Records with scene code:
━━━

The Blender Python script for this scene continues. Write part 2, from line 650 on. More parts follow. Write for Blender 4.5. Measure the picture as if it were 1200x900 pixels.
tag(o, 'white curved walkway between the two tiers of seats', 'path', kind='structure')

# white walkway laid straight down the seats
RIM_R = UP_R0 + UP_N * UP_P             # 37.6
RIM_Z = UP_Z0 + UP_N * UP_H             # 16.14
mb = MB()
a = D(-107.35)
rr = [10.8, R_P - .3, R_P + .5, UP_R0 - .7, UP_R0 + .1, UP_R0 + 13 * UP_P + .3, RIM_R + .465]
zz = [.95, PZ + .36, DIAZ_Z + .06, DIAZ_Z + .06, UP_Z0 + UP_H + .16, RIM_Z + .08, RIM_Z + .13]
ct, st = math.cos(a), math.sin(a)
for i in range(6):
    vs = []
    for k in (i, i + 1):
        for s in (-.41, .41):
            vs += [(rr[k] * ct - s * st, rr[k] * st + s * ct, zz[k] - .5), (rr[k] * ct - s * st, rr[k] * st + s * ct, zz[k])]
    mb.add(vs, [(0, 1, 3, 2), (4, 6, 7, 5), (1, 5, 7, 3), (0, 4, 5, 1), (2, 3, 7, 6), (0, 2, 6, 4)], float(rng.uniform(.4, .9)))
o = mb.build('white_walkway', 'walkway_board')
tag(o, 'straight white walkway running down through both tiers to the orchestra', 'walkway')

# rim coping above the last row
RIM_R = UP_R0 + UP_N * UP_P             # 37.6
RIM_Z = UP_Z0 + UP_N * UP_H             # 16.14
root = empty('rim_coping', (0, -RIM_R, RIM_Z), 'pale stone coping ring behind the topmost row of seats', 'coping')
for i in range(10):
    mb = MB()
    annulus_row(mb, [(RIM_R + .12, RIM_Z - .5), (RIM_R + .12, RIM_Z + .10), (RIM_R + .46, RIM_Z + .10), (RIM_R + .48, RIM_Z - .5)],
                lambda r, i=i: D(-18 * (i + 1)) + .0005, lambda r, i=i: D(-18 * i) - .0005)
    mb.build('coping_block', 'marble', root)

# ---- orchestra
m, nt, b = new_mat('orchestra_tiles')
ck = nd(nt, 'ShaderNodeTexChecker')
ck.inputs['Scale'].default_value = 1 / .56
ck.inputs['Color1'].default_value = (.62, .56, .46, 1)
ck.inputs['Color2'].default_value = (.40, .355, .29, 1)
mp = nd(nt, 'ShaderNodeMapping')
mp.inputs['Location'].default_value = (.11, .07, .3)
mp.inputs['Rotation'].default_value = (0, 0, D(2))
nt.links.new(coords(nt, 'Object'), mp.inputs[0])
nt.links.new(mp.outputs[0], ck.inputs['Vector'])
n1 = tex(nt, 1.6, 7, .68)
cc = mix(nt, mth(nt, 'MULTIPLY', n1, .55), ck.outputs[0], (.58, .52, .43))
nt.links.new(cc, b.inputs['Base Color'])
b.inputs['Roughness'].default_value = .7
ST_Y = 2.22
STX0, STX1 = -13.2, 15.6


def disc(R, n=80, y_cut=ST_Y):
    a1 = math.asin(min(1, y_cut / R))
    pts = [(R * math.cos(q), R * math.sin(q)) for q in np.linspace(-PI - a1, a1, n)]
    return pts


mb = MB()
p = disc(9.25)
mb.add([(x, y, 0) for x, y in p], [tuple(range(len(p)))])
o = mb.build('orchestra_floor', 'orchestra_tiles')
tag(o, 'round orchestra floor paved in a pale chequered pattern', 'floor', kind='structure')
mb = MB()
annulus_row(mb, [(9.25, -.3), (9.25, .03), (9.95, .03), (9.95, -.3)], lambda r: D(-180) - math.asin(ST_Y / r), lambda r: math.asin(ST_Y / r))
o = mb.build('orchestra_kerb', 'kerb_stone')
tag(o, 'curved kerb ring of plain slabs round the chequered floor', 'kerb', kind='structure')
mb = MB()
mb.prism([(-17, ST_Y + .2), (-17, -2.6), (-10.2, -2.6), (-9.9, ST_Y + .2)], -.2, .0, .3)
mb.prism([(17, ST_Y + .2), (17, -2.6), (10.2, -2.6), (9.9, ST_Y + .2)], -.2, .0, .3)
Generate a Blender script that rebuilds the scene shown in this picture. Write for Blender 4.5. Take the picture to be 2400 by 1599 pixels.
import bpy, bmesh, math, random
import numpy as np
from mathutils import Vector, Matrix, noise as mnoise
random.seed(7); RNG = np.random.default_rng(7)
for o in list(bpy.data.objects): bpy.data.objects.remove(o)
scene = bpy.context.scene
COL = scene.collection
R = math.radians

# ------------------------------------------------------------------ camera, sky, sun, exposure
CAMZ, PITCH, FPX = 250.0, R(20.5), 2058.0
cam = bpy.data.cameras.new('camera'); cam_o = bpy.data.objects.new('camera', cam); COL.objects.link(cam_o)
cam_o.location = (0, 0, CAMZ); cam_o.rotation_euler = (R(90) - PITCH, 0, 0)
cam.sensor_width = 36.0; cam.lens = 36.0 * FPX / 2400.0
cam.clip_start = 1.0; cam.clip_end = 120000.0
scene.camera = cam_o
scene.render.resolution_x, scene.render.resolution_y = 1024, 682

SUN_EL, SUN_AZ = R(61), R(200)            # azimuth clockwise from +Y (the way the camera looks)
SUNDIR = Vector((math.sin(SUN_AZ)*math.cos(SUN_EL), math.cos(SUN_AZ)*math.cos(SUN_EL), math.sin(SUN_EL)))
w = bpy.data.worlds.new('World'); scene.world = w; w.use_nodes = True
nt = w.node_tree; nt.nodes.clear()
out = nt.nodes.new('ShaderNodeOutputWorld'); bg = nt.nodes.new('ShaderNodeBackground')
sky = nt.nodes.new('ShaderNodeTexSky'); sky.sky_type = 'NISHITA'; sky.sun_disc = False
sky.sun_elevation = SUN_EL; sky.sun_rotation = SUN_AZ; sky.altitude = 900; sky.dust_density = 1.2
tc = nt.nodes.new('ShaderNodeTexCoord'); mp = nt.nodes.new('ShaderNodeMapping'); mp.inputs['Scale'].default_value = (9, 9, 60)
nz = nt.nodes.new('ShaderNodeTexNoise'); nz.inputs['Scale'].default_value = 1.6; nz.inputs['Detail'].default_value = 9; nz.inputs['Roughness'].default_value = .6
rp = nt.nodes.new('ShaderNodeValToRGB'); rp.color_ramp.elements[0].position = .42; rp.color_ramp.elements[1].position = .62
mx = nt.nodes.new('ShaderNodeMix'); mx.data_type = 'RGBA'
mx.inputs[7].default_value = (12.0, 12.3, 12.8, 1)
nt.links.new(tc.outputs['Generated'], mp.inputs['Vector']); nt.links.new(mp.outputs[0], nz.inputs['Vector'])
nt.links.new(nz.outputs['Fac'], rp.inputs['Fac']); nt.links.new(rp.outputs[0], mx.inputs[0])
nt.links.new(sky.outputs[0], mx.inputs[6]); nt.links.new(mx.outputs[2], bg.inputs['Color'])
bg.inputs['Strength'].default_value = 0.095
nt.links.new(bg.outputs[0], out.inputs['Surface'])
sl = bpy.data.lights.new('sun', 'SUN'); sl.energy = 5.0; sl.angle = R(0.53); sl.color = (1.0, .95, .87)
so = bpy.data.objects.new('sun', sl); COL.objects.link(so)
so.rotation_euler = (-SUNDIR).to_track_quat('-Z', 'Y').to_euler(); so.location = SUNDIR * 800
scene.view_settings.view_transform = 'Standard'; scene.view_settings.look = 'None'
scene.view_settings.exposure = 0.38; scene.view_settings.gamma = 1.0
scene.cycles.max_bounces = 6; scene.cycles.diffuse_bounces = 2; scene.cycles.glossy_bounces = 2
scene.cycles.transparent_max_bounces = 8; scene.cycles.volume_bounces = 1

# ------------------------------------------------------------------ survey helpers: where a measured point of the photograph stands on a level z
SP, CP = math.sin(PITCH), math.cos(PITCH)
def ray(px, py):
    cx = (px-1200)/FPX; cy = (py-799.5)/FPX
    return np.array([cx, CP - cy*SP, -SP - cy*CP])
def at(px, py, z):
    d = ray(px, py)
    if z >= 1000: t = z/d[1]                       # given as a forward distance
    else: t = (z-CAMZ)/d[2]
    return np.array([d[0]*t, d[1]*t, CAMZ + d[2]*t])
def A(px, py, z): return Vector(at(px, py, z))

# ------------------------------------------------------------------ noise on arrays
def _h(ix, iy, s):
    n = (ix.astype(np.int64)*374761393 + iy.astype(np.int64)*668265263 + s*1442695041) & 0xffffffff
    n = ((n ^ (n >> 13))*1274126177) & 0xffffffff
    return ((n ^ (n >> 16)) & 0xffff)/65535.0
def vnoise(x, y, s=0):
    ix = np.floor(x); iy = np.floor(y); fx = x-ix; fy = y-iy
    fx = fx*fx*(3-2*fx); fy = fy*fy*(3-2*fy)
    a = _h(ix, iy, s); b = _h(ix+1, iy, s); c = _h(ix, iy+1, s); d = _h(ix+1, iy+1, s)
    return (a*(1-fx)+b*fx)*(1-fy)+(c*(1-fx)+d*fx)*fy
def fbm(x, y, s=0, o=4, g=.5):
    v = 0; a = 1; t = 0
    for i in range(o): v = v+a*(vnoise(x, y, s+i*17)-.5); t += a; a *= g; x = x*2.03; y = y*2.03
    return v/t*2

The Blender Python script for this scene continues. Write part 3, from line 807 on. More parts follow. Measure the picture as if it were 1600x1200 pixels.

━━━

:: Task requirements ::
Set down verbatim only the lines between the start of the data above and the line with "tag(o, 'white curved", both boundaries included.

:: Exercise result ::
The Blender Python script for this scene continues. Write part 2, from line 650 on. More parts follow. Write for Blender 4.5. Measure the picture as if it were 1200x900 pixels.
tag(o, 'white curved walkway between the two tiers of seats', 'path', kind='structure')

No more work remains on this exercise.